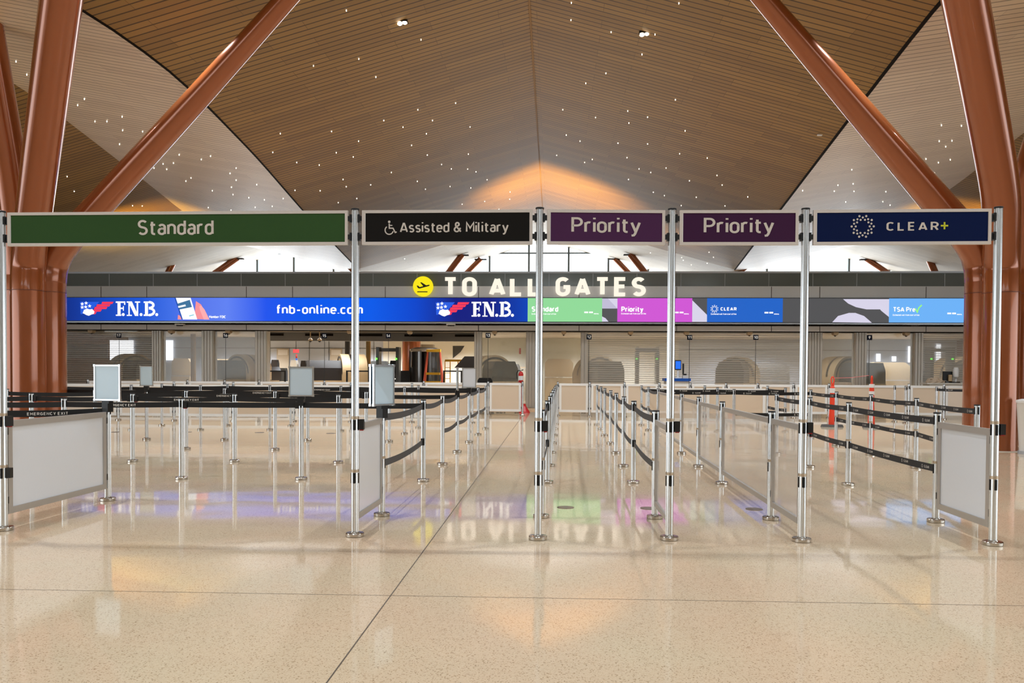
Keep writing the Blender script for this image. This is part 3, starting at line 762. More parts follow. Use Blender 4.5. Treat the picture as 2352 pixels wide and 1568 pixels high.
# storefront: pilasters, screens, grilles
def pil(i, a, b, Y=YS, z1=None, m='pilaster'):
    z1 = z1 or zf(759, YF + .25) + .05
    x0, x1 = xat(a, 850, Y), xat(b, 850, Y)
    mb = MB().bbox((x0, Y, 0), (x1, Y + .35, z1))
    k = max(1, int((x1 - x0) / .09))
    for j in range(k): mb.bbox((x0 + (j + .2) * (x1 - x0) / k, Y - .03, .05), (x0 + (j + .8) * (x1 - x0) / k, Y, z1 - .05))
    return struct(mb.build('trim_%d' % i, M[m]))
for i, (a, b) in enumerate(((349, 371), (463, 490), (586, 613), (1089, 1106), (1208, 1242), (1334, 1350), (1856, 1888), (1964, 1990), (2100, 2120))):
    pil(40 + i, a, b)
ZT = zf(759, YF + .25)
def screen(name, a, b, m, lab, cat='screen panel'):
    x0, x1 = xat(a, 850, YS + .1), xat(b, 850, YS + .1)
    return struct(MB().bbox((x0, YS + .1, .0), (x1, YS + .12, ZT)).build(name, M[m]))
screen('window_3', 371, 463, 'mesh', ''); screen('window_4', 490, 586, 'mesh', '')
screen('window_5', 1106, 1208, 'glazing', ''); screen('window_6', 1242, 1334, 'glazing', '')
screen('window_7', 1888, 1964, 'mesh', ''); screen('window_8', 1990, 2100, 'mesh', '')
def grille(a, b, m, lab):
    x0, x1 = xat(a, 850, YS + .1), xat(b, 850, YS + .1)
    t = thing('roller_grille', lab, 'roller shutter', ((x0 + x1) / 2, YS + .1, 0), 'closed roller grilles of the checkpoint')
    s, r = MB(), MB(); z = 0.0
    while z < ZT - .03:
        s.bbox((x0, YS + .1, z), (x1, YS + .11, z + .058)); r.bbox((x0, YS + .095, z + .06), (x1, YS + .115, z + .07)); z += .078
    s.build('slats', M[m], t, world=True); r.build('rods', M['grille_bar'], t, world=True)
grille(20, 349, 'grille', 'closed grey roller grille at the left end behind lane 17')
grille(1350, 1856, 'grille_r', 'widest closed roller grille behind lanes 12, 11 and 10')
grille(2120, 2352, 'grille_r', 'closed roller grille at the right end beside the copper columns')

# curb board along the foot of the storefront
struct(MB().bbox((XF0, 28.2, 0), (XF1, YS - .05, .03)).build('baseboard_back', M['curb']))

# inside the checkpoint
YI = 40.0; IZ = 2.95
struct(MB().bbox((XF0, YI, 0), (XF1, YI + .15, IZ + .3)).build('wall_inner', M['inner_wall']))
struct(MB().bbox((XF0, YS + .2, IZ), (XF1, YI, IZ + .1)).build('ceiling', M['inner_soffit']))
struct(MB().bbox((xat(596, 775, 34.2), 34.2, zat(850, 783, 34.2)), (xat(1100, 775, 34.2), 34.5, IZ)).build('wall_bulkhead', M['inner_beam']))
# cream wall part to the right
struct(MB().bbox((xat(880, 800, YI - .06), YI - .06, 0), (xat(1560, 800, YI - .06), YI - .01, IZ)).build('wall_cream', M['inner_cream']))
sl = MB()
for a, b, y in ((613, 651, 768), (701, 765, 768.5), (820, 878, 769), (929, 993, 770), (1045, 1089, 770.5)):
    sl.bbox((xat(a, y, 34.18), 34.17, zat(a, y + 2.6, 34.18)), (xat(b, y, 34.18), 34.2, zat(a, y - 2.6, 34.18)))
struct(sl.build('trim_60', M['dark']))
sm = MB()
for px in (620, 710, 745 + 10, 800, 858, 925, 990, 1054): sm.bbox((xat(px, 800, YI - .02), YI - .02, .1), (xat(px, 800, YI - .02) + .02, YI, IZ))
sm.bbox((XF0, YI - .02, zat(700, 800, YI)), (XF1, YI - .001, zat(700, 799, YI)))
struct(sm.build('trim_61', M['seamgrey']))
def wbox(name, a, b, y0, y1, Y, m):
    return MB().bbox((xat(a, y1, Y), Y - .03, zat(a, y1, Y)), (xat(b, y1, Y), Y, zat(a, y0, Y))).build(name, m)
# bright windows in the inner wall
sky_m = emit('outside_light', (250, 252, 255), 2.5)
struct(wbox('window_9', 253, 307, 781, 826, YI - .06, sky_m)); struct(wbox('window_10', 371, 398, 781, 827, YI - .06, sky_m)); struct(wbox('window_11', 151, 249, 790, 822, YI - .06, mat('pale_wall', (196, 202, 218), .5)))
struct(wbox('window_12', 2150, 2160, 790, 828, YI - .06, sky_m)); struct(wbox('window_13', 2012, 2022, 812, 830, YI - .06, sky_m)); struct(wbox('window_14', 2048, 2058, 818, 830, YI - .06, sky_m)); struct(wbox('window_15', 2085, 2096, 795, 832, YI - .06, sky_m))
for i, (a, b) in enumerate(((636, 664), (758, 786))):
    struct(wbox('door_%d' % (i + 1), a, b, 800, 880, YI - .03, M['inner_soffit']))
    struct(wbox('trim_%d' % (64 + i), a + 3, b - 3, 803, 815, YI - .06, M['soffit']))
def in_tag(o, lab, cat, g=None): return tag(o, lab, cat, g)
# bronze and dark columns inside
for px, w, m, lab in ((602, 14, 'bronze', 'slim bronze column just inside the checkpoint right of lane 16'), (798, 12, 'charcoal', 'slim dark column inside, left of the black and green sign post'),
                      (846, 11, 'bronze', 'slim bronze column inside, right of the black and green sign post'), (444, 12, 'bronze', 'slim bronze column behind the mesh screen left of lane 16')):
    Y = 36.5; p = at(px, 850, Y)
    tag(MB().lathe([(w / 2 / F * Y, 0), (w / 2 / F * Y, IZ)], 24).build('inner_column', M[m], loc=(p.x, Y, 0), smooth=True), lab, 'column')
p = at(945, 850, 37.5)
tag(MB().lathe([(.42, 0), (.42, IZ)], 32).build('inner_column', M['copper'], loc=(p.x, 37.5, 0), smooth=True), 'copper column inside, behind the mirrored body scanner', 'column')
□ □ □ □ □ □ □
Quote all the lines above exactly as given. Do not include the pictures.

Keep writing the Blender script for this image. This is part 3, starting at line 762. More parts follow. Use Blender 4.5. Treat the picture as 2352 pixels wide and 1568 pixels high.
# storefront: pilasters, screens, grilles
def pil(i, a, b, Y=YS, z1=None, m='pilaster'):
    z1 = z1 or zf(759, YF + .25) + .05
    x0, x1 = xat(a, 850, Y), xat(b, 850, Y)
    mb = MB().bbox((x0, Y, 0), (x1, Y + .35, z1))
    k = max(1, int((x1 - x0) / .09))
    for j in range(k): mb.bbox((x0 + (j + .2) * (x1 - x0) / k, Y - .03, .05), (x0 + (j + .8) * (x1 - x0) / k, Y, z1 - .05))
    return struct(mb.build('trim_%d' % i, M[m]))
for i, (a, b) in enumerate(((349, 371), (463, 490), (586, 613), (1089, 1106), (1208, 1242), (1334, 1350), (1856, 1888), (1964, 1990), (2100, 2120))):
    pil(40 + i, a, b)
ZT = zf(759, YF + .25)
def screen(name, a, b, m, lab, cat='screen panel'):
    x0, x1 = xat(a, 850, YS + .1), xat(b, 850, YS + .1)
    return struct(MB().bbox((x0, YS + .1, .0), (x1, YS + .12, ZT)).build(name, M[m]))
screen('window_3', 371, 463, 'mesh', ''); screen('window_4', 490, 586, 'mesh', '')
screen('window_5', 1106, 1208, 'glazing', ''); screen('window_6', 1242, 1334, 'glazing', '')
screen('window_7', 1888, 1964, 'mesh', ''); screen('window_8', 1990, 2100, 'mesh', '')
def grille(a, b, m, lab):
    x0, x1 = xat(a, 850, YS + .1), xat(b, 850, YS + .1)
    t = thing('roller_grille', lab, 'roller shutter', ((x0 + x1) / 2, YS + .1, 0), 'closed roller grilles of the checkpoint')
    s, r = MB(), MB(); z = 0.0
    while z < ZT - .03:
        s.bbox((x0, YS + .1, z), (x1, YS + .11, z + .058)); r.bbox((x0, YS + .095, z + .06), (x1, YS + .115, z + .07)); z += .078
    s.build('slats', M[m], t, world=True); r.build('rods', M['grille_bar'], t, world=True)
grille(20, 349, 'grille', 'closed grey roller grille at the left end behind lane 17')
grille(1350, 1856, 'grille_r', 'widest closed roller grille behind lanes 12, 11 and 10')
grille(2120, 2352, 'grille_r', 'closed roller grille at the right end beside the copper columns')

# curb board along the foot of the storefront
struct(MB().bbox((XF0, 28.2, 0), (XF1, YS - .05, .03)).build('baseboard_back', M['curb']))

# inside the checkpoint
YI = 40.0; IZ = 2.95
struct(MB().bbox((XF0, YI, 0), (XF1, YI + .15, IZ + .3)).build('wall_inner', M['inner_wall']))
struct(MB().bbox((XF0, YS + .2, IZ), (XF1, YI, IZ + .1)).build('ceiling', M['inner_soffit']))
struct(MB().bbox((xat(596, 775, 34.2), 34.2, zat(850, 783, 34.2)), (xat(1100, 775, 34.2), 34.5, IZ)).build('wall_bulkhead', M['inner_beam']))
# cream wall part to the right
struct(MB().bbox((xat(880, 800, YI - .06), YI - .06, 0), (xat(1560, 800, YI - .06), YI - .01, IZ)).build('wall_cream', M['inner_cream']))
sl = MB()
for a, b, y in ((613, 651, 768), (701, 765, 768.5), (820, 878, 769), (929, 993, 770), (1045, 1089, 770.5)):
    sl.bbox((xat(a, y, 34.18), 34.17, zat(a, y + 2.6, 34.18)), (xat(b, y, 34.18), 34.2, zat(a, y - 2.6, 34.18)))
struct(sl.build('trim_60', M['dark']))
sm = MB()
for px in (620, 710, 745 + 10, 800, 858, 925, 990, 1054): sm.bbox((xat(px, 800, YI - .02), YI - .02, .1), (xat(px, 800, YI - .02) + .02, YI, IZ))
sm.bbox((XF0, YI - .02, zat(700, 800, YI)), (XF1, YI - .001, zat(700, 799, YI)))
struct(sm.build('trim_61', M['seamgrey']))
def wbox(name, a, b, y0, y1, Y, m):
    return MB().bbox((xat(a, y1, Y), Y - .03, zat(a, y1, Y)), (xat(b, y1, Y), Y, zat(a, y0, Y))).build(name, m)
# bright windows in the inner wall
sky_m = emit('outside_light', (250, 252, 255), 2.5)
struct(wbox('window_9', 253, 307, 781, 826, YI - .06, sky_m)); struct(wbox('window_10', 371, 398, 781, 827, YI - .06, sky_m)); struct(wbox('window_11', 151, 249, 790, 822, YI - .06, mat('pale_wall', (196, 202, 218), .5)))
struct(wbox('window_12', 2150, 2160, 790, 828, YI - .06, sky_m)); struct(wbox('window_13', 2012, 2022, 812, 830, YI - .06, sky_m)); struct(wbox('window_14', 2048, 2058, 818, 830, YI - .06, sky_m)); struct(wbox('window_15', 2085, 2096, 795, 832, YI - .06, sky_m))
for i, (a, b) in enumerate(((636, 664), (758, 786))):
    struct(wbox('door_%d' % (i + 1), a, b, 800, 880, YI - .03, M['inner_soffit']))
    struct(wbox('trim_%d' % (64 + i), a + 3, b - 3, 803, 815, YI - .06, M['soffit']))
def in_tag(o, lab, cat, g=None): return tag(o, lab, cat, g)
# bronze and dark columns inside
for px, w, m, lab in ((602, 14, 'bronze', 'slim bronze column just inside the checkpoint right of lane 16'), (798, 12, 'charcoal', 'slim dark column inside, left of the black and green sign post'),
                      (846, 11, 'bronze', 'slim bronze column inside, right of the black and green sign post'), (444, 12, 'bronze', 'slim bronze column behind the mesh screen left of lane 16')):
    Y = 36.5; p = at(px, 850, Y)
    tag(MB().lathe([(w / 2 / F * Y, 0), (w / 2 / F * Y, IZ)], 24).build('inner_column', M[m], loc=(p.x, Y, 0), smooth=True), lab, 'column')
p = at(945, 850, 37.5)
tag(MB().lathe([(.42, 0), (.42, IZ)], 32).build('inner_column', M['copper'], loc=(p.x, 37.5, 0), smooth=True), 'copper column inside, behind the mirrored body scanner', 'column')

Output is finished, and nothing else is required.